◆ Work instructions: Go through the listing and write out all of it exactly.
· · ·
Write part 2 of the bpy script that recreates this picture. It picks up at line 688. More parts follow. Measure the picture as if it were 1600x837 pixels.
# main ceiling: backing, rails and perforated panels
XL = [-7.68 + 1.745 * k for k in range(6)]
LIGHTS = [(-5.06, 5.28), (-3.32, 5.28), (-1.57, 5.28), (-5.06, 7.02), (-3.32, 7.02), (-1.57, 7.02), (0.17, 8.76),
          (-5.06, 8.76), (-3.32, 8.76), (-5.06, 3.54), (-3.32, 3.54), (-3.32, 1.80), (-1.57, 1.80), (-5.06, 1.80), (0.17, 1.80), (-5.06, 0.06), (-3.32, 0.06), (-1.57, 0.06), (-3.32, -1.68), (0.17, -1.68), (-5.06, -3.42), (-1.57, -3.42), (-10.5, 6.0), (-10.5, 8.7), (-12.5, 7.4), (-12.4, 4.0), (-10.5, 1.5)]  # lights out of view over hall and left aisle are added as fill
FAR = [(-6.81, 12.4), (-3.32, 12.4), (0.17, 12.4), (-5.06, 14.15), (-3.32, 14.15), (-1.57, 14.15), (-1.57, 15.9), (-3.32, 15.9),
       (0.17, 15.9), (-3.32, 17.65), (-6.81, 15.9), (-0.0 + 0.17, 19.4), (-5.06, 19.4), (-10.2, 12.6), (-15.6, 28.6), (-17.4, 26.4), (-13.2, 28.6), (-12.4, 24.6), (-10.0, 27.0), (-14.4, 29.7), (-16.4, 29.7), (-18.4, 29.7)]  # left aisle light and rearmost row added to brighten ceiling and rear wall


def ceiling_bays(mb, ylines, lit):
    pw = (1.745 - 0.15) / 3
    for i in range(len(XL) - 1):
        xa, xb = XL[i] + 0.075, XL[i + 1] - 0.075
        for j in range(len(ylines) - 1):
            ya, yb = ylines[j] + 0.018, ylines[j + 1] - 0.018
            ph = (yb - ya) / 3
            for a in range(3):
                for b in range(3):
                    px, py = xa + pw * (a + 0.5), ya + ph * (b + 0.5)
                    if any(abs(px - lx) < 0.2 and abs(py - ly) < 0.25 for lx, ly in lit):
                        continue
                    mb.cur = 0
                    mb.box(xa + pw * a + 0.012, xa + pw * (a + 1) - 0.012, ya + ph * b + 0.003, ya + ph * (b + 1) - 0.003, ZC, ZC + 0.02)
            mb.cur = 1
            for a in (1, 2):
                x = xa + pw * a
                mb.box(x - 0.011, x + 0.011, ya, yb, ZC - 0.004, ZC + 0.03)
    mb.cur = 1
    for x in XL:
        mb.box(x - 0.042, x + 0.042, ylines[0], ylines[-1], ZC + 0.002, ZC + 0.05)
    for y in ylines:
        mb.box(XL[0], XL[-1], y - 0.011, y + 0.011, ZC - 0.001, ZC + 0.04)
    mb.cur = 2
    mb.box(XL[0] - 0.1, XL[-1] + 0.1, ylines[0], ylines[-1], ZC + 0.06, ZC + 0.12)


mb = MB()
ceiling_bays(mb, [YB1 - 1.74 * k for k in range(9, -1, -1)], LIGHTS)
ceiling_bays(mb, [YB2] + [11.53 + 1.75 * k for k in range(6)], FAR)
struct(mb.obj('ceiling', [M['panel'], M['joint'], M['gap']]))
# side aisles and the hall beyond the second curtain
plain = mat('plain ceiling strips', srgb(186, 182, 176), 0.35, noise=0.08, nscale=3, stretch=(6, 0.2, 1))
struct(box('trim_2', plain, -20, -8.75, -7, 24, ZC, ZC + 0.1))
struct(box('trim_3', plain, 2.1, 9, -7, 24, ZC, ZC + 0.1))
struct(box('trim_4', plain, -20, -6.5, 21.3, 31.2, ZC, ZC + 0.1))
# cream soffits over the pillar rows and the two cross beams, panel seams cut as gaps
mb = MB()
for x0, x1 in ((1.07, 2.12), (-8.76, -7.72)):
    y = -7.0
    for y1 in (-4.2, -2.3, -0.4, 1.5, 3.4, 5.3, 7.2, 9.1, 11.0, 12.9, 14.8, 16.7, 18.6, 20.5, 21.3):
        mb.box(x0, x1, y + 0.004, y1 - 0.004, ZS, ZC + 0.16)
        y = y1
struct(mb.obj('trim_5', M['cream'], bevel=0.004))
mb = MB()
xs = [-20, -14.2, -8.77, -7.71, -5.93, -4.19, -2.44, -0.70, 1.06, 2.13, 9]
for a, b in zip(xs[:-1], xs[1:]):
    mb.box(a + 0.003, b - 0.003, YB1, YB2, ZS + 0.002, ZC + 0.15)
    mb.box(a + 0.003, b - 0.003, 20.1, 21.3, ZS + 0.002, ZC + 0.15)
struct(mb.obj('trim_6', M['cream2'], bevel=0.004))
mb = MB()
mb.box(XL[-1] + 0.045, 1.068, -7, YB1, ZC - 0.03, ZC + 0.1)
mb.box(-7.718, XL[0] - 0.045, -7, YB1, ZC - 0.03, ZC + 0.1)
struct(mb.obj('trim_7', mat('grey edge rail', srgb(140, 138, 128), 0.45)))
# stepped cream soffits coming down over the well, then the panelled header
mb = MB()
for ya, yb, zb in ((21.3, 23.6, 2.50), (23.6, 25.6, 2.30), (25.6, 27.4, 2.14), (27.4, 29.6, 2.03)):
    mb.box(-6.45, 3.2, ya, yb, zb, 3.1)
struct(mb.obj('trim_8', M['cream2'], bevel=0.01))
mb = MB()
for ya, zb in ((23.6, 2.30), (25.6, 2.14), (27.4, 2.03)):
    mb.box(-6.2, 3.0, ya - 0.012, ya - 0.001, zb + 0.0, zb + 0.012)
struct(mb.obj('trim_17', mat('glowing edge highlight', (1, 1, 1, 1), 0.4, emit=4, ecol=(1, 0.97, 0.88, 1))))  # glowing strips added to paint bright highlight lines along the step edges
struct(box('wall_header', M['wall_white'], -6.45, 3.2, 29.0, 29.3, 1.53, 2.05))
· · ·
◆ Written solution:
Write part 2 of the bpy script that recreates this picture. It picks up at line 688. More parts follow. Measure the picture as if it were 1600x837 pixels.
# main ceiling: backing, rails and perforated panels
XL = [-7.68 + 1.745 * k for k in range(6)]
LIGHTS = [(-5.06, 5.28), (-3.32, 5.28), (-1.57, 5.28), (-5.06, 7.02), (-3.32, 7.02), (-1.57, 7.02), (0.17, 8.76),
          (-5.06, 8.76), (-3.32, 8.76), (-5.06, 3.54), (-3.32, 3.54), (-3.32, 1.80), (-1.57, 1.80), (-5.06, 1.80), (0.17, 1.80), (-5.06, 0.06), (-3.32, 0.06), (-1.57, 0.06), (-3.32, -1.68), (0.17, -1.68), (-5.06, -3.42), (-1.57, -3.42), (-10.5, 6.0), (-10.5, 8.7), (-12.5, 7.4), (-12.4, 4.0), (-10.5, 1.5)]  # lights out of view over hall and left aisle are added as fill
FAR = [(-6.81, 12.4), (-3.32, 12.4), (0.17, 12.4), (-5.06, 14.15), (-3.32, 14.15), (-1.57, 14.15), (-1.57, 15.9), (-3.32, 15.9),
       (0.17, 15.9), (-3.32, 17.65), (-6.81, 15.9), (-0.0 + 0.17, 19.4), (-5.06, 19.4), (-10.2, 12.6), (-15.6, 28.6), (-17.4, 26.4), (-13.2, 28.6), (-12.4, 24.6), (-10.0, 27.0), (-14.4, 29.7), (-16.4, 29.7), (-18.4, 29.7)]  # left aisle light and rearmost row added to brighten ceiling and rear wall


def ceiling_bays(mb, ylines, lit):
    pw = (1.745 - 0.15) / 3
    for i in range(len(XL) - 1):
        xa, xb = XL[i] + 0.075, XL[i + 1] - 0.075
        for j in range(len(ylines) - 1):
            ya, yb = ylines[j] + 0.018, ylines[j + 1] - 0.018
            ph = (yb - ya) / 3
            for a in range(3):
                for b in range(3):
                    px, py = xa + pw * (a + 0.5), ya + ph * (b + 0.5)
                    if any(abs(px - lx) < 0.2 and abs(py - ly) < 0.25 for lx, ly in lit):
                        continue
                    mb.cur = 0
                    mb.box(xa + pw * a + 0.012, xa + pw * (a + 1) - 0.012, ya + ph * b + 0.003, ya + ph * (b + 1) - 0.003, ZC, ZC + 0.02)
            mb.cur = 1
            for a in (1, 2):
                x = xa + pw * a
                mb.box(x - 0.011, x + 0.011, ya, yb, ZC - 0.004, ZC + 0.03)
    mb.cur = 1
    for x in XL:
        mb.box(x - 0.042, x + 0.042, ylines[0], ylines[-1], ZC + 0.002, ZC + 0.05)
    for y in ylines:
        mb.box(XL[0], XL[-1], y - 0.011, y + 0.011, ZC - 0.001, ZC + 0.04)
    mb.cur = 2
    mb.box(XL[0] - 0.1, XL[-1] + 0.1, ylines[0], ylines[-1], ZC + 0.06, ZC + 0.12)


mb = MB()
ceiling_bays(mb, [YB1 - 1.74 * k for k in range(9, -1, -1)], LIGHTS)
ceiling_bays(mb, [YB2] + [11.53 + 1.75 * k for k in range(6)], FAR)
struct(mb.obj('ceiling', [M['panel'], M['joint'], M['gap']]))
# side aisles and the hall beyond the second curtain
plain = mat('plain ceiling strips', srgb(186, 182, 176), 0.35, noise=0.08, nscale=3, stretch=(6, 0.2, 1))
struct(box('trim_2', plain, -20, -8.75, -7, 24, ZC, ZC + 0.1))
struct(box('trim_3', plain, 2.1, 9, -7, 24, ZC, ZC + 0.1))
struct(box('trim_4', plain, -20, -6.5, 21.3, 31.2, ZC, ZC + 0.1))
# cream soffits over the pillar rows and the two cross beams, panel seams cut as gaps
mb = MB()
for x0, x1 in ((1.07, 2.12), (-8.76, -7.72)):
    y = -7.0
    for y1 in (-4.2, -2.3, -0.4, 1.5, 3.4, 5.3, 7.2, 9.1, 11.0, 12.9, 14.8, 16.7, 18.6, 20.5, 21.3):
        mb.box(x0, x1, y + 0.004, y1 - 0.004, ZS, ZC + 0.16)
        y = y1
struct(mb.obj('trim_5', M['cream'], bevel=0.004))
mb = MB()
xs = [-20, -14.2, -8.77, -7.71, -5.93, -4.19, -2.44, -0.70, 1.06, 2.13, 9]
for a, b in zip(xs[:-1], xs[1:]):
    mb.box(a + 0.003, b - 0.003, YB1, YB2, ZS + 0.002, ZC + 0.15)
    mb.box(a + 0.003, b - 0.003, 20.1, 21.3, ZS + 0.002, ZC + 0.15)
struct(mb.obj('trim_6', M['cream2'], bevel=0.004))
mb = MB()
mb.box(XL[-1] + 0.045, 1.068, -7, YB1, ZC - 0.03, ZC + 0.1)
mb.box(-7.718, XL[0] - 0.045, -7, YB1, ZC - 0.03, ZC + 0.1)
struct(mb.obj('trim_7', mat('grey edge rail', srgb(140, 138, 128), 0.45)))
# stepped cream soffits coming down over the well, then the panelled header
mb = MB()
for ya, yb, zb in ((21.3, 23.6, 2.50), (23.6, 25.6, 2.30), (25.6, 27.4, 2.14), (27.4, 29.6, 2.03)):
    mb.box(-6.45, 3.2, ya, yb, zb, 3.1)
struct(mb.obj('trim_8', M['cream2'], bevel=0.01))
mb = MB()
for ya, zb in ((23.6, 2.30), (25.6, 2.14), (27.4, 2.03)):
    mb.box(-6.2, 3.0, ya - 0.012, ya - 0.001, zb + 0.0, zb + 0.012)
struct(mb.obj('trim_17', mat('glowing edge highlight', (1, 1, 1, 1), 0.4, emit=4, ecol=(1, 0.97, 0.88, 1))))  # glowing strips added to paint bright highlight lines along the step edges
struct(box('wall_header', M['wall_white'], -6.45, 3.2, 29.0, 29.3, 1.53, 2.05))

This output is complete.